*Aim*: Hand back each line, unchanged, from the top down to the line where "from mathutils import Vector as V, Matrix" sits.

*Data provided*:
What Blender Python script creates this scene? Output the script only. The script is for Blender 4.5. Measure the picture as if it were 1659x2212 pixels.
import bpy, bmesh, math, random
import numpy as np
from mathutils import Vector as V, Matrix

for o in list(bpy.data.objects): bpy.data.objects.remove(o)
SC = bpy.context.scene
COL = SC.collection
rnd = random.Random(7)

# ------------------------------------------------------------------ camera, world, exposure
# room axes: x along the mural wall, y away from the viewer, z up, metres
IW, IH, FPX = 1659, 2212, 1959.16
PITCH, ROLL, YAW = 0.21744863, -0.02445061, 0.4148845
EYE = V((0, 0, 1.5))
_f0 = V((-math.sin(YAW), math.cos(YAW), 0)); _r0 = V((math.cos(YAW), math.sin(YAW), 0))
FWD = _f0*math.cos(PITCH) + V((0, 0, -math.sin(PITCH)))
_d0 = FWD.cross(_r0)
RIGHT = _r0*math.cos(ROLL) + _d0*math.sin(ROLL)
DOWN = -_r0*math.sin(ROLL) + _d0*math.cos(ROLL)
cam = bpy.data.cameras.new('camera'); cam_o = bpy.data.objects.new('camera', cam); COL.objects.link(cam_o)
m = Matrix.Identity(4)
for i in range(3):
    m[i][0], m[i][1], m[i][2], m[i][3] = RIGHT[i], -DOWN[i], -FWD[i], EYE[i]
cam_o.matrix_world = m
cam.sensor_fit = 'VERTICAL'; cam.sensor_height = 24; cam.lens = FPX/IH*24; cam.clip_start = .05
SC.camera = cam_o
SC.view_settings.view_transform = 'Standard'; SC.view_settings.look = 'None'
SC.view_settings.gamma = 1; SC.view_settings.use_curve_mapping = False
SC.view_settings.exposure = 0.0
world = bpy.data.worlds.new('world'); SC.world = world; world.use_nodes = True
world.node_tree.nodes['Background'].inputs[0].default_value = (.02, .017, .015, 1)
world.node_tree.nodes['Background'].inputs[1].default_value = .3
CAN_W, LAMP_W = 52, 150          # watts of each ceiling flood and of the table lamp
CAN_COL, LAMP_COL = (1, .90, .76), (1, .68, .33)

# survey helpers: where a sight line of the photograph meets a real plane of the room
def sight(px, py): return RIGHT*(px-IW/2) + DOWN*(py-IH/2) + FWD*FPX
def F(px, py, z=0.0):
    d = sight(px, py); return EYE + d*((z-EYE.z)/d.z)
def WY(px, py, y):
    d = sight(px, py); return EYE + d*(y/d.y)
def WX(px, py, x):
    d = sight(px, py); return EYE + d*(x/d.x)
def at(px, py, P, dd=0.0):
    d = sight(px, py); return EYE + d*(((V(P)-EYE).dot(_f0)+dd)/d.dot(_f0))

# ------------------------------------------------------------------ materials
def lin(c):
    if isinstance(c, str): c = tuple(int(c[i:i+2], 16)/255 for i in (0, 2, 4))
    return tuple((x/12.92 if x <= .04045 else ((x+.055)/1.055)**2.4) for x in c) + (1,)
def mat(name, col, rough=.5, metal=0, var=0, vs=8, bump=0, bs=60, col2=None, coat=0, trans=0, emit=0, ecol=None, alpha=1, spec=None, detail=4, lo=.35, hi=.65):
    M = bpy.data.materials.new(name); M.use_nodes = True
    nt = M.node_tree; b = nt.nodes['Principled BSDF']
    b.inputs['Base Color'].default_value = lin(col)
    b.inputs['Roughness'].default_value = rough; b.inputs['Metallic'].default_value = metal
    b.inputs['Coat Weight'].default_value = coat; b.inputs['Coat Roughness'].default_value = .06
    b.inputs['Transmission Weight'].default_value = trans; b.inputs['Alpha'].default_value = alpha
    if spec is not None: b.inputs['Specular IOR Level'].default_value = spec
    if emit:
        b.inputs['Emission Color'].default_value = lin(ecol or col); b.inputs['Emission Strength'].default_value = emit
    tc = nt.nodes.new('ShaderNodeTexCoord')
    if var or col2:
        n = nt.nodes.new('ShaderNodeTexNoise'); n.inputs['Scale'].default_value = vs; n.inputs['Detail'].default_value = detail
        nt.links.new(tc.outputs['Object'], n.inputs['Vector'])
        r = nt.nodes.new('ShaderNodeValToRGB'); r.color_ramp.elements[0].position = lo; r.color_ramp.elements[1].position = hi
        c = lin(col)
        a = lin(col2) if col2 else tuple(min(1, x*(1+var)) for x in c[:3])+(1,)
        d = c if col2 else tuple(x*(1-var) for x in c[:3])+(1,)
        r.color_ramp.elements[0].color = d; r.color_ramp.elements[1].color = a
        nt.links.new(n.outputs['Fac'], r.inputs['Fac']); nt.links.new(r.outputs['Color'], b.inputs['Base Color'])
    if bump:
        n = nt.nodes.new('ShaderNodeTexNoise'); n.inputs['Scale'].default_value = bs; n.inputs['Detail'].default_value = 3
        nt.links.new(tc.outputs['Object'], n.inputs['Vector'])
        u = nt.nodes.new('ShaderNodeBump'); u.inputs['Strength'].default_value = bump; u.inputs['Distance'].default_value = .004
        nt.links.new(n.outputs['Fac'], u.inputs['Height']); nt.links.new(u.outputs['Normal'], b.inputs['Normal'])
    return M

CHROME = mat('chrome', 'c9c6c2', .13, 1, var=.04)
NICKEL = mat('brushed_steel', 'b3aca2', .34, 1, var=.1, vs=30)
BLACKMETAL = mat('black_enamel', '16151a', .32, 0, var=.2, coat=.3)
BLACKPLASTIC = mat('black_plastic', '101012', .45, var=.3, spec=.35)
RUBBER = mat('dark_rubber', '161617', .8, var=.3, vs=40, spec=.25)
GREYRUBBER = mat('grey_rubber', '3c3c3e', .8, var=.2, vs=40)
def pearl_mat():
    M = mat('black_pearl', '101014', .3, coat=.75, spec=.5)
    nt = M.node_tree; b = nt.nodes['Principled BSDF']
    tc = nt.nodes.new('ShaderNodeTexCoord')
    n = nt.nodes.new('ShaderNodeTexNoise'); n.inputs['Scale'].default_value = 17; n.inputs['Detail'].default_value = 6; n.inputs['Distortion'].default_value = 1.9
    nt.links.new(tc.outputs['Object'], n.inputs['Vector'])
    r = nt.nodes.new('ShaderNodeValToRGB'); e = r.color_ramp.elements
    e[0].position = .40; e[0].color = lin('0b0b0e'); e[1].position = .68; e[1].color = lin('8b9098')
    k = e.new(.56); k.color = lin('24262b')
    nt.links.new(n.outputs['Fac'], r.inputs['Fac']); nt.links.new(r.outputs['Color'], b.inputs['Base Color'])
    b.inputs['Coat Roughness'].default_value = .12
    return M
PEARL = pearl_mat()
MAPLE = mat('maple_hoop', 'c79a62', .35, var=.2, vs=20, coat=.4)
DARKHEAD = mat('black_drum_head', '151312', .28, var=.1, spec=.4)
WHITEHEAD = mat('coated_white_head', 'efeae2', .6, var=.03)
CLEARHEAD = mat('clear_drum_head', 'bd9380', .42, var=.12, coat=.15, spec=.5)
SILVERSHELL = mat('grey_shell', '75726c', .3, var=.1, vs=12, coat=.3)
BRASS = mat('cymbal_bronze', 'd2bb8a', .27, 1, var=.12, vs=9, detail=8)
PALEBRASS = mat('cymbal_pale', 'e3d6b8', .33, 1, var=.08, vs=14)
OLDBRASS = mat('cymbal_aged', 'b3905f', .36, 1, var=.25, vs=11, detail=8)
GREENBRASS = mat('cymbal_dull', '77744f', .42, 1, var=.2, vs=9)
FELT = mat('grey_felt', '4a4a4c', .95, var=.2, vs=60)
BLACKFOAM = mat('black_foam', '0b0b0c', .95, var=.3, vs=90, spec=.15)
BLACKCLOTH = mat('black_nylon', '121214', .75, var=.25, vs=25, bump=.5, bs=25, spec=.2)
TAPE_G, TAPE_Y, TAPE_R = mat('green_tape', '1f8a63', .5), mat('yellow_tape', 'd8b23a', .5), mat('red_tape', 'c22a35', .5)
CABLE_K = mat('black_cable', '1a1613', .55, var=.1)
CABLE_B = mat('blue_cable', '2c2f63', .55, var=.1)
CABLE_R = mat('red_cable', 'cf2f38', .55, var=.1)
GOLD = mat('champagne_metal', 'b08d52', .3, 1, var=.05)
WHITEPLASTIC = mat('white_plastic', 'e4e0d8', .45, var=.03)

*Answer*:
What Blender Python script creates this scene? Output the script only. The script is for Blender 4.5. Measure the picture as if it were 1659x2212 pixels.
import bpy, bmesh, math, random
import numpy as np
from mathutils import Vector as V, Matrix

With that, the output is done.